* **Your objective**
Return all lines that include the string "scene".

## begin Material provided

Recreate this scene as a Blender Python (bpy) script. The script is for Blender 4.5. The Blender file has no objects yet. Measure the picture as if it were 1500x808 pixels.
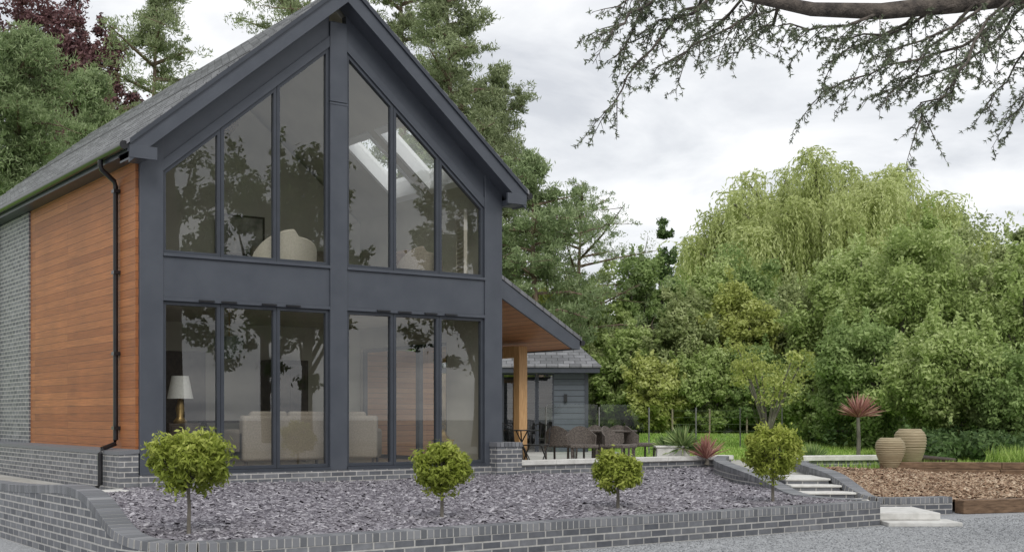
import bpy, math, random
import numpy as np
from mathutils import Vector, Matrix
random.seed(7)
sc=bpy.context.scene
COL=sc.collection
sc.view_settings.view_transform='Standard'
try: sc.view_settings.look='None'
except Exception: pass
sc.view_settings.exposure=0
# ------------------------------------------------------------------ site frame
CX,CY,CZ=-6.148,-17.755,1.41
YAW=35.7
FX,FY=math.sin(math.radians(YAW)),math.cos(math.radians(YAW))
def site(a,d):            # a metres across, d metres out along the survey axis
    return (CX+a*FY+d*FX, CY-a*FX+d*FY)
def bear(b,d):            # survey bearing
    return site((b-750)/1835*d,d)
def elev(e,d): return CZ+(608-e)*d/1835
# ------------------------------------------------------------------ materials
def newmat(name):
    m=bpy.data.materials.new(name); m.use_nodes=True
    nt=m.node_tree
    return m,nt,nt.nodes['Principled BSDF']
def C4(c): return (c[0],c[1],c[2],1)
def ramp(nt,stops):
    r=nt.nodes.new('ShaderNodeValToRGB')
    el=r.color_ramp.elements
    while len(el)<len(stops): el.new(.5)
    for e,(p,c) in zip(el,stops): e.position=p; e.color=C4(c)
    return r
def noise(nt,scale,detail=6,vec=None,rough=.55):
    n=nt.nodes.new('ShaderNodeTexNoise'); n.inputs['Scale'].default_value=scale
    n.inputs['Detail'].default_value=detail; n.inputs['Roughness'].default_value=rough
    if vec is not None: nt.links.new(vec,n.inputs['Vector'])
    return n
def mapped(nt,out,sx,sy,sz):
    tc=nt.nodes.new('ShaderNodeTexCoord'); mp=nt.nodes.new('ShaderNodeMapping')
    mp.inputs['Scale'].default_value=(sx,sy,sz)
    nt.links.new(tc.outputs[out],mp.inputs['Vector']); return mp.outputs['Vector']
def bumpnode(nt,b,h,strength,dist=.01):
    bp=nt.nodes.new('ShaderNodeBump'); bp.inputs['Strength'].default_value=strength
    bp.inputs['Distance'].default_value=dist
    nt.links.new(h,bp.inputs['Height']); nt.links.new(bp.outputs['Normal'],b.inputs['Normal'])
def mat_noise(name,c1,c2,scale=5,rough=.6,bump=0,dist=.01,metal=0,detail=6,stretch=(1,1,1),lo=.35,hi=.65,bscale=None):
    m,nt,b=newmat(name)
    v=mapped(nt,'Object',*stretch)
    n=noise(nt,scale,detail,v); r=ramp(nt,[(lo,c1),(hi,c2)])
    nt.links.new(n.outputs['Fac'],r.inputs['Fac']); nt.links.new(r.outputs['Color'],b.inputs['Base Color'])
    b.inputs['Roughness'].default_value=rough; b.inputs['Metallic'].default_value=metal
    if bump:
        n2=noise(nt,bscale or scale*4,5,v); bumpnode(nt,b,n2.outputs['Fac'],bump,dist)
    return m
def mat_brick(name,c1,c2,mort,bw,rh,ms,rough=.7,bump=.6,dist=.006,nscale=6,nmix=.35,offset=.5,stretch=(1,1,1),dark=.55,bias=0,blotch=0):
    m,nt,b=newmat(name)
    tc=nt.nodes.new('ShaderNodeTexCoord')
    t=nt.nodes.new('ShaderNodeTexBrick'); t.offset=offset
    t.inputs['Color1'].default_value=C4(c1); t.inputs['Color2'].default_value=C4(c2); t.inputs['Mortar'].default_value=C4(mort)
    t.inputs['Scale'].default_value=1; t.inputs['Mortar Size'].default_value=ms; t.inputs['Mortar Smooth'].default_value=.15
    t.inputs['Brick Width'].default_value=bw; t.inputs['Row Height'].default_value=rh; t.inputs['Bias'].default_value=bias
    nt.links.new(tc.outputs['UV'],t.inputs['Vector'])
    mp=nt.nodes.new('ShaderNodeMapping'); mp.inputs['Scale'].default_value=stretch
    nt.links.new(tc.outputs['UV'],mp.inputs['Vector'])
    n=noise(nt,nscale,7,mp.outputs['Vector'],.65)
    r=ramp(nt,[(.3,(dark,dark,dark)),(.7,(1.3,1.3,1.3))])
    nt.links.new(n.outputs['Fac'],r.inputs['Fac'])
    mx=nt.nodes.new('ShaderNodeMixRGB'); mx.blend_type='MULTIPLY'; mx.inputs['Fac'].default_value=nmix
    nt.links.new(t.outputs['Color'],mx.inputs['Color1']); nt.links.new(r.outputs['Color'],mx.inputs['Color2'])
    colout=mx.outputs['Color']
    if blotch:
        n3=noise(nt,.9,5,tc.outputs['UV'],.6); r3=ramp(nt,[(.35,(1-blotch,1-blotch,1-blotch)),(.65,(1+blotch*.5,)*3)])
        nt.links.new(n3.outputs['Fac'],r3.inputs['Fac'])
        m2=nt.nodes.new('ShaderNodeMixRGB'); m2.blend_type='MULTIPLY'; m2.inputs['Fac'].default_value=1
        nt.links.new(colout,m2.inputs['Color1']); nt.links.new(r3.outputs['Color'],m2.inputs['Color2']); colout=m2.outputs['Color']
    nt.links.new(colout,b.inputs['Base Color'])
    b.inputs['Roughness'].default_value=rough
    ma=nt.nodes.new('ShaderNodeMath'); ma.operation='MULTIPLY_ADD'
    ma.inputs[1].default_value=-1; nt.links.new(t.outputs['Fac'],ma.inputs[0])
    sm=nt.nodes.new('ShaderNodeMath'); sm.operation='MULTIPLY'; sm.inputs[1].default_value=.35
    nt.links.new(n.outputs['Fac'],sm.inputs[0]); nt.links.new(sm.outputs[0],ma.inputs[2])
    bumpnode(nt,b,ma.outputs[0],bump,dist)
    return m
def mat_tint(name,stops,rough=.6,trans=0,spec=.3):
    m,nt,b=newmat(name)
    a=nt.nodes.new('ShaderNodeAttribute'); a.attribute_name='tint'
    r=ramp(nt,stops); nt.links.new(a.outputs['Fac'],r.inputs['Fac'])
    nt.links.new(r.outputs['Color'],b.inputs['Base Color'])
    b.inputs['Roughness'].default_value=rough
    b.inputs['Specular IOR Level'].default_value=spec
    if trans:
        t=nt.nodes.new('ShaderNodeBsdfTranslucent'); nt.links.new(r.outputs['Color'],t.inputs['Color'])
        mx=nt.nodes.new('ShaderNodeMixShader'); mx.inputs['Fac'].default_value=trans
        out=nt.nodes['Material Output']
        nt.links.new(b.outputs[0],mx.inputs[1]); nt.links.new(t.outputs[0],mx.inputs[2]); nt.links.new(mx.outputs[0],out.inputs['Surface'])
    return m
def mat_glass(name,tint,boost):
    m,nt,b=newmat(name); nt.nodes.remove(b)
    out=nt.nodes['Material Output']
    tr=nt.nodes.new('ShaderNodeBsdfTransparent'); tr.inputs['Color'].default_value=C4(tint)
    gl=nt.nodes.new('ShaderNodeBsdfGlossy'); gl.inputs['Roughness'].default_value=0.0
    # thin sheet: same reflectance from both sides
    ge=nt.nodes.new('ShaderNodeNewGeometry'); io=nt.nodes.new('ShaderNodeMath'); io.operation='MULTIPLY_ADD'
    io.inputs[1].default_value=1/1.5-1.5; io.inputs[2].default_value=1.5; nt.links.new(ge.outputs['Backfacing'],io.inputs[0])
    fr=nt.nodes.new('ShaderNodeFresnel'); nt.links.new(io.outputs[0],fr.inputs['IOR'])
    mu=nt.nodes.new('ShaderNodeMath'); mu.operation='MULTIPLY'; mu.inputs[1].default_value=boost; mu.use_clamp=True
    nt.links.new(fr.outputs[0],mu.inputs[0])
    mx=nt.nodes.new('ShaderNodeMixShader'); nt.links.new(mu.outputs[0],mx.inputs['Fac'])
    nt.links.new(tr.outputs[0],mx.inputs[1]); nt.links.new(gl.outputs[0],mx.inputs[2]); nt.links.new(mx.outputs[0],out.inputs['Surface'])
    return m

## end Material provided

* **Solution to this exercise**
Recreate this scene as a Blender Python (bpy) script. The script is for Blender 4.5. The Blender file has no objects yet. Measure the picture as if it were 1500x808 pixels.
sc=bpy.context.scene